Problem requirements:
Repeat the data verbatim.

Input for this task:

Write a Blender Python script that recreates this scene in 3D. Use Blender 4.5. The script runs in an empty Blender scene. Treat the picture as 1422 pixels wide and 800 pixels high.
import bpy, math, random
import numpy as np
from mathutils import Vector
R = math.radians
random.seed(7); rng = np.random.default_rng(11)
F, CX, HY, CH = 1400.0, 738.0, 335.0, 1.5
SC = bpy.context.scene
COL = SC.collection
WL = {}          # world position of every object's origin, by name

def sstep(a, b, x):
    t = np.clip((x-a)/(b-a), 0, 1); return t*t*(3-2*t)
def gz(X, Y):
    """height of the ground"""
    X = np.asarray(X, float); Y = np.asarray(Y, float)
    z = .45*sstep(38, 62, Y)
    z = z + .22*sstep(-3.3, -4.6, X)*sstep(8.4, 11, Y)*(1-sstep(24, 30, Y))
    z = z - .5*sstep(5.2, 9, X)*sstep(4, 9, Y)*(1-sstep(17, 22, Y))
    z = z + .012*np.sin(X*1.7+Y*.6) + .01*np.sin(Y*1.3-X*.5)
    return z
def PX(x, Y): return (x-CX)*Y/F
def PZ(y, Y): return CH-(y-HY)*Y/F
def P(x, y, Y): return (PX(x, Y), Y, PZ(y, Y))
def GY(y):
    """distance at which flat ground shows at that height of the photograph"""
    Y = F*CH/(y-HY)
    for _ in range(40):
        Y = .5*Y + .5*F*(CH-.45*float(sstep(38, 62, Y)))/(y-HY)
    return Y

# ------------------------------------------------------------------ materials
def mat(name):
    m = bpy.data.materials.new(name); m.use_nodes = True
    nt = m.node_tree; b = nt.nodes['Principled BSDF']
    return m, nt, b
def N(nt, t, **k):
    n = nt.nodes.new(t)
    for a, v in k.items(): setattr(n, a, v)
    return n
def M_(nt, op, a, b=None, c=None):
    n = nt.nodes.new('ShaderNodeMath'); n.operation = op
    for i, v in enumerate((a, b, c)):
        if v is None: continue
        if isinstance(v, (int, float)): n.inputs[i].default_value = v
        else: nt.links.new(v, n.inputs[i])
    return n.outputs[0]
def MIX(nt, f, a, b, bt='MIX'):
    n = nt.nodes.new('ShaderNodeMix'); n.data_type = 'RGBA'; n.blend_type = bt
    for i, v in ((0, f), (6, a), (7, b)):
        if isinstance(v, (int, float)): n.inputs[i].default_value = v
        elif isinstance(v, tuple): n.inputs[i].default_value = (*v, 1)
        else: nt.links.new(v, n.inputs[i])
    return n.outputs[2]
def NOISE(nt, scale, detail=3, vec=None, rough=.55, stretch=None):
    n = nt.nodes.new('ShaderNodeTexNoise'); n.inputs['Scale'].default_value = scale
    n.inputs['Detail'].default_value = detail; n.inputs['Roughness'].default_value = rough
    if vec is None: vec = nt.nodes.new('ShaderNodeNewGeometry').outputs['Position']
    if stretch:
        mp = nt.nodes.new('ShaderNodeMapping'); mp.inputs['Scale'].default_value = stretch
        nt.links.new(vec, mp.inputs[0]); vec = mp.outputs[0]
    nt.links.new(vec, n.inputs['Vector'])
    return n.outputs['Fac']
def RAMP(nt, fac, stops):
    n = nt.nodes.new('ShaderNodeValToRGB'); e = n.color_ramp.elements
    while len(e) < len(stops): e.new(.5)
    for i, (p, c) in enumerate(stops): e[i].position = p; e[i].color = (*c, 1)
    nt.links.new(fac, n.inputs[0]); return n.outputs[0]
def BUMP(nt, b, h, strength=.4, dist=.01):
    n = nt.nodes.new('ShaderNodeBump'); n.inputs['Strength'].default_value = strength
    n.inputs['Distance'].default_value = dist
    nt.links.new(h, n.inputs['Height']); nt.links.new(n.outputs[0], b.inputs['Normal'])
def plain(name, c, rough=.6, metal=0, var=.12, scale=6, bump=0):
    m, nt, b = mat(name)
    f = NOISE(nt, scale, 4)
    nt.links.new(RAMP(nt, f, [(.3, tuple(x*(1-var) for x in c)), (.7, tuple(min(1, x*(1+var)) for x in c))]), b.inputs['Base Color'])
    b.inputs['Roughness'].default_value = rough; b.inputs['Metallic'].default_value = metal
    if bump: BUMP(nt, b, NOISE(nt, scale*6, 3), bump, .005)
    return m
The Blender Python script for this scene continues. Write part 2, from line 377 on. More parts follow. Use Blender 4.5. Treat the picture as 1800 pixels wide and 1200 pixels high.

In response:
Write a Blender Python script that recreates this scene in 3D. Use Blender 4.5. The script runs in an empty Blender scene. Treat the picture as 1422 pixels wide and 800 pixels high.
import bpy, math, random
import numpy as np
from mathutils import Vector
R = math.radians
random.seed(7); rng = np.random.default_rng(11)
F, CX, HY, CH = 1400.0, 738.0, 335.0, 1.5
SC = bpy.context.scene
COL = SC.collection
WL = {}          # world position of every object's origin, by name

def sstep(a, b, x):
    t = np.clip((x-a)/(b-a), 0, 1); return t*t*(3-2*t)
def gz(X, Y):
    """height of the ground"""
    X = np.asarray(X, float); Y = np.asarray(Y, float)
    z = .45*sstep(38, 62, Y)
    z = z + .22*sstep(-3.3, -4.6, X)*sstep(8.4, 11, Y)*(1-sstep(24, 30, Y))
    z = z - .5*sstep(5.2, 9, X)*sstep(4, 9, Y)*(1-sstep(17, 22, Y))
    z = z + .012*np.sin(X*1.7+Y*.6) + .01*np.sin(Y*1.3-X*.5)
    return z
def PX(x, Y): return (x-CX)*Y/F
def PZ(y, Y): return CH-(y-HY)*Y/F
def P(x, y, Y): return (PX(x, Y), Y, PZ(y, Y))
def GY(y):
    """distance at which flat ground shows at that height of the photograph"""
    Y = F*CH/(y-HY)
    for _ in range(40):
        Y = .5*Y + .5*F*(CH-.45*float(sstep(38, 62, Y)))/(y-HY)
    return Y

# ------------------------------------------------------------------ materials
def mat(name):
    m = bpy.data.materials.new(name); m.use_nodes = True
    nt = m.node_tree; b = nt.nodes['Principled BSDF']
    return m, nt, b
def N(nt, t, **k):
    n = nt.nodes.new(t)
    for a, v in k.items(): setattr(n, a, v)
    return n
def M_(nt, op, a, b=None, c=None):
    n = nt.nodes.new('ShaderNodeMath'); n.operation = op
    for i, v in enumerate((a, b, c)):
        if v is None: continue
        if isinstance(v, (int, float)): n.inputs[i].default_value = v
        else: nt.links.new(v, n.inputs[i])
    return n.outputs[0]
def MIX(nt, f, a, b, bt='MIX'):
    n = nt.nodes.new('ShaderNodeMix'); n.data_type = 'RGBA'; n.blend_type = bt
    for i, v in ((0, f), (6, a), (7, b)):
        if isinstance(v, (int, float)): n.inputs[i].default_value = v
        elif isinstance(v, tuple): n.inputs[i].default_value = (*v, 1)
        else: nt.links.new(v, n.inputs[i])
    return n.outputs[2]
def NOISE(nt, scale, detail=3, vec=None, rough=.55, stretch=None):
    n = nt.nodes.new('ShaderNodeTexNoise'); n.inputs['Scale'].default_value = scale
    n.inputs['Detail'].default_value = detail; n.inputs['Roughness'].default_value = rough
    if vec is None: vec = nt.nodes.new('ShaderNodeNewGeometry').outputs['Position']
    if stretch:
        mp = nt.nodes.new('ShaderNodeMapping'); mp.inputs['Scale'].default_value = stretch
        nt.links.new(vec, mp.inputs[0]); vec = mp.outputs[0]
    nt.links.new(vec, n.inputs['Vector'])
    return n.outputs['Fac']
def RAMP(nt, fac, stops):
    n = nt.nodes.new('ShaderNodeValToRGB'); e = n.color_ramp.elements
    while len(e) < len(stops): e.new(.5)
    for i, (p, c) in enumerate(stops): e[i].position = p; e[i].color = (*c, 1)
    nt.links.new(fac, n.inputs[0]); return n.outputs[0]
def BUMP(nt, b, h, strength=.4, dist=.01):
    n = nt.nodes.new('ShaderNodeBump'); n.inputs['Strength'].default_value = strength
    n.inputs['Distance'].default_value = dist
    nt.links.new(h, n.inputs['Height']); nt.links.new(n.outputs[0], b.inputs['Normal'])
def plain(name, c, rough=.6, metal=0, var=.12, scale=6, bump=0):
    m, nt, b = mat(name)
    f = NOISE(nt, scale, 4)
    nt.links.new(RAMP(nt, f, [(.3, tuple(x*(1-var) for x in c)), (.7, tuple(min(1, x*(1+var)) for x in c))]), b.inputs['Base Color'])
    b.inputs['Roughness'].default_value = rough; b.inputs['Metallic'].default_value = metal
    if bump: BUMP(nt, b, NOISE(nt, scale*6, 3), bump, .005)
    return m
The Blender Python script for this scene continues. Write part 2, from line 377 on. More parts follow. Use Blender 4.5. Treat the picture as 1800 pixels wide and 1200 pixels high.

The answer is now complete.